According to the indictment, victims who escaped from KOJC were harassed, threatened and alleged to be involved in illicit activities, such as cybersex and theft, by Quiboloy and other church officials.


The prosecutors also said Quiboloy and other church officials would transport KOJC workers in the US to solicit donations as CFJ “volunteers,” who were referred to in the church as “Full Time Miracle Workers.”

The volunteers were told to solicit “nearly every day, year-round, working very long hours, and often sleeping in cars overnight.”

They were instructed to falsely inform the public that the money was used “to aid impoverished Filipino children,” the indictment alleges.
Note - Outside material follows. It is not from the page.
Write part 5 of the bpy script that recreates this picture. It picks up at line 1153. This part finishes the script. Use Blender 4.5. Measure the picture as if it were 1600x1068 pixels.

The prosecutors said church officials would set daily quotas for volunteers and these were increased during the months of September to October through January to February of the following year, which were referred within the church as “Month of Blessing” or “Knights of Harvest.”

Those who failed to meet their daily solicitation quotas were “yelled at, shamed, berated, physically abused, or forced to fast, i.e., abstain from food, while being locked in a room at the KOJC Compound.”

For the volunteers to stay permanently in the US, they were entered into fraudulent marriages or told to apply for student visas, the prosecutors said.
In order to avoid bank reporting requirements and detection, KOJC workers did not deposit more than $10,000 in cash into a bank account.

The indictment also alleges that church officials had transferred funds to certain KOJC accounts in the Philippines in order to fund, among other things, construction of a stadium and Quiboloy’s “lavish lifestyle.”

The KOJC was founded in Davao in 1985 and claims to have 6 million members in approximately 200 countries.

The church in 2007 began operating Children’s Joy Foundation, which is registered in the state of California as a foreign non-profit. 

The prosecutors said Quiboloy frequently traveled to the United States to observe KOJC and CJF’s operations around February 2018. 

He stayed in large residences that he controlled, including residences in Calabasas, California; Las Vegas, Nevada: and Kapolei, Hawaii, according to the indictment.

Charged together with Quiboloy were Teresita Tolibas Dandan, Helen Panilag, Felina Salinas, Guia Cabactulan, Marissa Duenas, Amanda Estopare, Bettina Padilla Roces and Maria De Leon.